Gehenna was a reference to the Valley of Hinnom and the fiery judgment of God. Gehenna was a place that had become identified in people's minds as the symbol of national judgment. Gehenna is a proper noun just like Jerusalem. The term "Hell" is not a translation of Gehenna; it's a theologically loaded substitution. Gehenna is not a reference to eternal conscience torment. It is a reference to national judgment, a reference to the destruction of Jerusalem in AD 70. The only people ever threatened with Gehenna were the Judean Jews of Yeshua's generation.
None of the KJV's uses of "Hell" has anything to do with a fiery place of eternal torment. As I said earlier, the word "Hell" should not be in your Bible. The NASB has the word "Hell" 13 times and the ESV has it 14 times. Young's Literal Translation and The Scripture 2009 do not have the word "Hell" in them, not once. To answer my original question, then, " What does the Bible say about Hell?" The answer is nothing! The word "Hell" is not in the original translations of the Bible.
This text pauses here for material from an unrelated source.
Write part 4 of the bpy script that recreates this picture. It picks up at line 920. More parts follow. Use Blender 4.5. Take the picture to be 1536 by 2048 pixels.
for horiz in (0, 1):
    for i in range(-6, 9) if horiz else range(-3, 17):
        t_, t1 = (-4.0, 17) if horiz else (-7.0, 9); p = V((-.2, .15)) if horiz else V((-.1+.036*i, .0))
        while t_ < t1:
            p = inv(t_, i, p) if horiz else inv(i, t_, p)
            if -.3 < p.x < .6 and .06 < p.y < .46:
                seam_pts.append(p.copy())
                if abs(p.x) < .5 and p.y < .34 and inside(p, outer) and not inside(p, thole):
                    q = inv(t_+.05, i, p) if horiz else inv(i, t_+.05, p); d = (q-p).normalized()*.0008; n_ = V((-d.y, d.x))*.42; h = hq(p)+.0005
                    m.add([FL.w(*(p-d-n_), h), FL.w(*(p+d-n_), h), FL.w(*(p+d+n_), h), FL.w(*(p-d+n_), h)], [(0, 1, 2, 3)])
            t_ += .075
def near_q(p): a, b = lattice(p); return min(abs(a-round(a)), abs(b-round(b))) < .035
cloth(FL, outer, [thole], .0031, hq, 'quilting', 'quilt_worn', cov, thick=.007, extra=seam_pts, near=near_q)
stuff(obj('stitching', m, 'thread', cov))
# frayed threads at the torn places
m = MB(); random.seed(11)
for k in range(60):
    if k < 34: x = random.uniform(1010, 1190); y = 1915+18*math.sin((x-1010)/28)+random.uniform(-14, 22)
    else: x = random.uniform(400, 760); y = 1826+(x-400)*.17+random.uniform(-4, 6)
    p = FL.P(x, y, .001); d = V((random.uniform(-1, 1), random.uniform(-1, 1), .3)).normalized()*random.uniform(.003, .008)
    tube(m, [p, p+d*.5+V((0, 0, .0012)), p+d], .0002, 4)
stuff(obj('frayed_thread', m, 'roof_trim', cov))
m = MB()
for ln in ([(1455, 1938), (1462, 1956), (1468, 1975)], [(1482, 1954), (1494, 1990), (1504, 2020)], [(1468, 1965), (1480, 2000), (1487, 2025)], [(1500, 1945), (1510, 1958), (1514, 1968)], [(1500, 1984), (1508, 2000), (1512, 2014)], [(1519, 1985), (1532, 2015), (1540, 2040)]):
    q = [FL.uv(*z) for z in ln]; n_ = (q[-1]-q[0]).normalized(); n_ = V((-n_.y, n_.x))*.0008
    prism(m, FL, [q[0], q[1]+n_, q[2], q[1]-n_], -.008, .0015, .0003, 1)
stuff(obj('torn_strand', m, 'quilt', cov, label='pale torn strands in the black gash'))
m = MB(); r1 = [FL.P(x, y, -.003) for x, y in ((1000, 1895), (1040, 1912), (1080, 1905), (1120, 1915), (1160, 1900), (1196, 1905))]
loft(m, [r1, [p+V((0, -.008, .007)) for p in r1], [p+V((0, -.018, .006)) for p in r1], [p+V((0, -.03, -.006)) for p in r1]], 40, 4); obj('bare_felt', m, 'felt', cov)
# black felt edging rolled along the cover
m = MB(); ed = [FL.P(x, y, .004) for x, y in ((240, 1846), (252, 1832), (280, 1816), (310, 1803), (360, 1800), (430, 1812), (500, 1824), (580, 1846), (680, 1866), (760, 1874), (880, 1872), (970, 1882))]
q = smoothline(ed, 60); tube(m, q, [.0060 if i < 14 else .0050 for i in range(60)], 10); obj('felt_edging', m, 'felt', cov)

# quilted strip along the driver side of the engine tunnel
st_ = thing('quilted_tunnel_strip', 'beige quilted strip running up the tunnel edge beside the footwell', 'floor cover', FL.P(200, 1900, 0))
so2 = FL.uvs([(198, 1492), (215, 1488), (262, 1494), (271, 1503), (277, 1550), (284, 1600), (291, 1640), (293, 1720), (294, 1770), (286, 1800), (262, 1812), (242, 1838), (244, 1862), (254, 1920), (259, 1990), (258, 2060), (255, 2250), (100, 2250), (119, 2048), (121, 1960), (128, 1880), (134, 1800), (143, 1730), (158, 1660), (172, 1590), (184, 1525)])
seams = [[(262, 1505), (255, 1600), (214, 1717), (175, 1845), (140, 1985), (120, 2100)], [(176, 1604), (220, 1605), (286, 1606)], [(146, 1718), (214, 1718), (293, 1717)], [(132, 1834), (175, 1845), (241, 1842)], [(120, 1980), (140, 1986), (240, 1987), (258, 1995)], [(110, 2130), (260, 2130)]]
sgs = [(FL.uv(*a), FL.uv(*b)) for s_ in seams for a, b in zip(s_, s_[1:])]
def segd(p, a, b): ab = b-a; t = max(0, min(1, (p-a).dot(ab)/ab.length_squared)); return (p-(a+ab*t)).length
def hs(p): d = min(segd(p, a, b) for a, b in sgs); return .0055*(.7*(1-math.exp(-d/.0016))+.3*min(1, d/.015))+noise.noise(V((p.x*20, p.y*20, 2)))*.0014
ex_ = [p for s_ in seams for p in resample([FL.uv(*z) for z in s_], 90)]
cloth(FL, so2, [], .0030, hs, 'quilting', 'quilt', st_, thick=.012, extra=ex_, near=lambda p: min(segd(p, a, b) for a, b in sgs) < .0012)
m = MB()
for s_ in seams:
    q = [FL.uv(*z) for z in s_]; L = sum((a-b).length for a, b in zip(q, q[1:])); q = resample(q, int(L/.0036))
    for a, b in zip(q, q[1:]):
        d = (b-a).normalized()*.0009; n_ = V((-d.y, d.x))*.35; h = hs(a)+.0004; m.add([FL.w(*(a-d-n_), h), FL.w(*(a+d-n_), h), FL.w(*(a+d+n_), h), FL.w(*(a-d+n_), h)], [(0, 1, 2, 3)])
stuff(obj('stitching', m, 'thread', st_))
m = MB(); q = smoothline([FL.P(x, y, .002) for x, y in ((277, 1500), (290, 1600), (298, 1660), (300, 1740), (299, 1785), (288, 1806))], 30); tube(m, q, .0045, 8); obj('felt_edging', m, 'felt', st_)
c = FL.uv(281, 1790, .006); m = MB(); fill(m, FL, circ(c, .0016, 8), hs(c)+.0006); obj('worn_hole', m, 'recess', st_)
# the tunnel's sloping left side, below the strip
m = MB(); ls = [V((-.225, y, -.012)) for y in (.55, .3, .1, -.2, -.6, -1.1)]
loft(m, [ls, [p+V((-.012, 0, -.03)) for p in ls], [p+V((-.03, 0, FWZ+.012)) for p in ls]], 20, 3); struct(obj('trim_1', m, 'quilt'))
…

The Bible teaches that the reward of believers is everlasting life, while the punishment of the wicked is just as the Scriptures state—death, which is the opposite of life. As the wicked will have no escape from death, it is indeed an eternal punishment.
I had a person ask me, "If you don't believe in Hell, how do you evangelize?" Can we scare people into heaven? "Turn or burn" is not good evangelism. If we go to the book of Acts, which records the evangelistic efforts of the early Church, what do we find? Do they warn of the fires of Hell? No, there is only one passage in the book of Acts that talks about the punishment of the wicked. The apostles talking about Yeshua said:
And it shall be that every soul who does not listen to that prophet shall be destroyed from the people.' Acts 3:23 ESV
"Destroyed" here is from exolothreúō, which according to Thayer means "to destroy out of its place, destroy utterly, to extirpate." Those who reject Christ are destroyed, not tortured. The apostles never talked about a place like the traditional view of Hell.
Hopefully, this study has shown that the Scriptures do not support the teaching of the traditional view of non-believers suffering in flames of fire for eternity. Man was not created immortal. Man is mortal until he trusts in Christ, at which point he puts on immortality. So, if the Bible doesn't teach a doctrine of eternal conscious torment, why do so many believe it? I think that S.W. Foss gives us the answer in his poem the "Calf Path":
For men are prone to go it blind, Along the calf-paths of the mind;
And work away from sun to sun, To do what other men have done.
They follow in the beaten track, And out and in, and forth and back,
And still their devious course pursue, To keep the path that others do.
(This is an excerpt from The Calf Path by S.W. Foss)
Some men who have broken away from this "Calf Path" of eternal conscious torment are F.F. Bruce, John Stott, Clark H. Pinnock, N.T. Wright, and Edward Fudge to name just a few.